Does secondary water barrier (peel-and-stick under shingles) really need to be in the permit specification, or can the roofer just install it?

It must be in the permit specification. Boynton Beach's inspector will ask to see the product name and ASTM rating (D1970 or D4970) during the rough-in inspection — before shingles are installed over it. If it's not documented on the permit and the inspector can't verify the product, they may reject the rough-in and ask you to remove shingles for a re-inspection. Specify the exact product (e.g., 'Grace Ice & Water Shield, ASTM D1970, 36-inch width, full deck coverage') in the permit application. The roofer should provide a product receipt and invoice showing the barrier was installed; keep this for city inspection and insurance documentation.

What if my contractor says they can skip the permit and just pull it 'after the fact' if the city complains?
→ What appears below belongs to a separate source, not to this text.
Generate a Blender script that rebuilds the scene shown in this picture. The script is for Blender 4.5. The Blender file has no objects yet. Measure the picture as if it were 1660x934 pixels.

Do not agree to this. Unpermitted work in Boynton Beach triggers stop-work orders ($500–$2,500 fines), double permit fees ($400–$700 re-pull plus original fee), forced removal in extreme cases, and resale/refinance complications (unpermitted work must be disclosed and can block closing). Insurance companies also conduct loss investigation and may deny wind-damage claims if they discover unpermitted retrofit work. The 'corrective permit' path is more expensive and time-consuming than doing it right from the start. A reputable contractor will not suggest this; if they do, hire someone else.

Is the My Safe Florida Home grant processed through Boynton Beach's Building Department?

The grant is administered by the State of Florida, but applications are often processed through local nonprofits or the building department. Contact Boynton Beach's Building Department or the city's Community Development office to request a My Safe Florida Home application. Income-qualified households (under 140% state median income) can receive $2,000–$10,000 toward retrofit costs. The application requires a pre-retrofit energy audit and site inspection. If approved, the grant typically processes in 4-8 weeks, so apply early if you plan to use it for your retrofit.

Can I apply the same impact-shutter or window specifications from another Florida city to Boynton Beach?

Not necessarily. Boynton Beach is HVHZ Zone 2 (150 mph design wind speed), while some inland Florida cities are non-HVHZ (115 mph) or lower zones (125 mph). HVHZ products carry Miami-Dade TAS labels; non-HVHZ products may not. Boynton Beach's permit office will reject specifications that don't reference TAS 201/202/203 for shutters and windows, even if they're certified for a lower wind speed or a different county. Always verify the product TAS label before transferring specs from another job or location. A TAS 201 shutter is 'good everywhere in HVHZ Florida,' but a non-TAS shutter certified for, say, Volusia County will not be accepted in Boynton Beach.

Do I need a survey or property-line certification before pulling a hurricane retrofit permit?

No. Hurricane retrofits are improvements to the building envelope (roof, walls, doors, windows) and do not require property-line documentation. A survey is only needed if you're modifying the structure's footprint (adding a room, extending the roof deck) or if there's a boundary-line dispute. For a standard retrofit (roof straps, shutters, windows), no survey is required.

What is the difference between a Certificate of Compliance and a Permit Approval in Boynton Beach, and which one do I need for insurance?

A Permit Approval (issued when the permit is filed) means the city has accepted your application and assigned a permit number. A Certificate of Compliance (issued after final inspection) means the work has passed city inspection and is complete. Your insurance company and the state wind-mitigation form require the Certificate of Compliance — not just the permit number. Make sure the city issues a final Certificate of Compliance before considering the retrofit 'done.' This typically takes 1-2 days after the final inspection is passed.

Disclaimer: This guide is based on research conducted in May 2026 using publicly available sources. Always verify current wind / hurricane retrofit permit requirements with the City of Boynton Beach Building Department before starting your project.